Nidal’s arrest is just a drop in an ocean of injustice and inequality. After Israel’s destruction of Gaza, and as it escalates its war on Palestinian refugee camps in the West Bank, it might seem like a minor incident. But I’m not sure Israelis fully grasp its implications: that this machine, the one that hunts down Palestinian creators and silences their voices, will eventually come for all of us who dare to dissent.

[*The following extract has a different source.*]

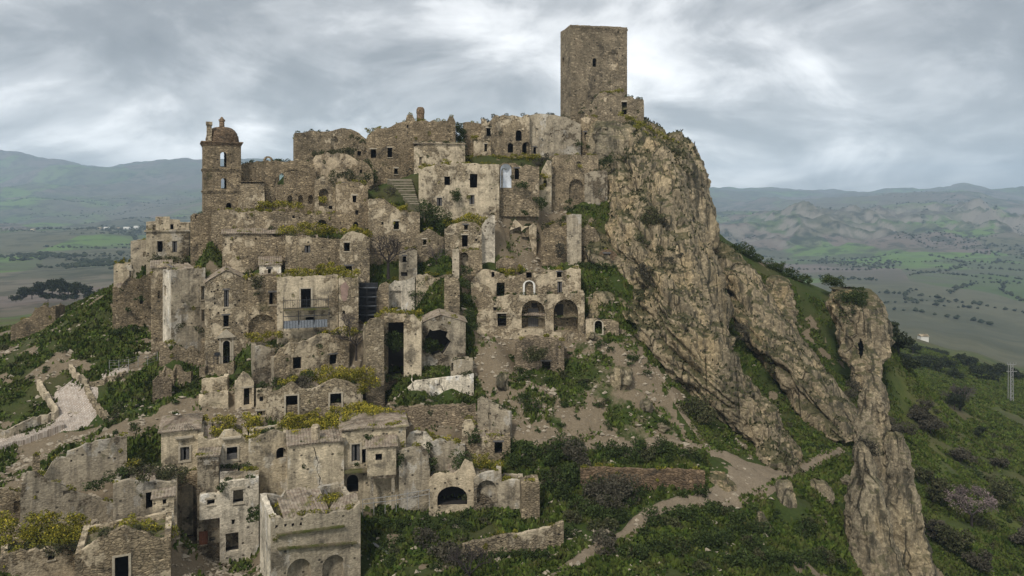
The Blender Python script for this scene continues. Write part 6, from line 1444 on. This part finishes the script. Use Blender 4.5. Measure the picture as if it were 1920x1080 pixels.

Natalie Marcus, an Israeli screenwriter, director, and a dear friend, spoke with remarkable clarity and sensitivity about Nidal’s case. “There is no incitement in telling a bad joke,” she told me. “I didn’t think [Badarneh’s joke about the hostages] was good, funny, or appropriate, but it doesn’t endanger anyone. It’s very clear that, from the police’s perspective, the issue is not the joke itself but who told it. If a Jew had told the same joke, he wouldn’t have gone to jail — at most, he’d have trouble selling tickets to shows.”

Marcus was one of the creators of “The Jews Are Coming,” a satirical Israeli television series that parodied subjects ranging from Bible stories to Zionist history — including taboo religious issues. In February 2021, Israel’s attorney general approached the team behind the show and threatened to indict them over jokes they’d made about Abraham. Those threats never came to fruition, but Marcus certainly felt that the space for freedom of expression is shrinking, including for Jewish Israelis. “If we — the creators, comedians, satirists — don’t speak out against [Badarneh’s] arrest, we will reach a point where we are next in line.” 

We Jewish citizens, who have some degree of power and privilege, bear an immense responsibility in these times. Those of us who have not been engulfed by the wave of hatred, blindness, and vengeance have a historical duty not to accept this crackdown and simply move on. We must write, protest, expose, and stand against these injustices however we can so they do not become the new normal. 

And we comedians have a special obligation: to challenge Israeli hasbara, even though they are pretty challenged already. I mean, defending a system that arrests comedians? Good luck explaining that.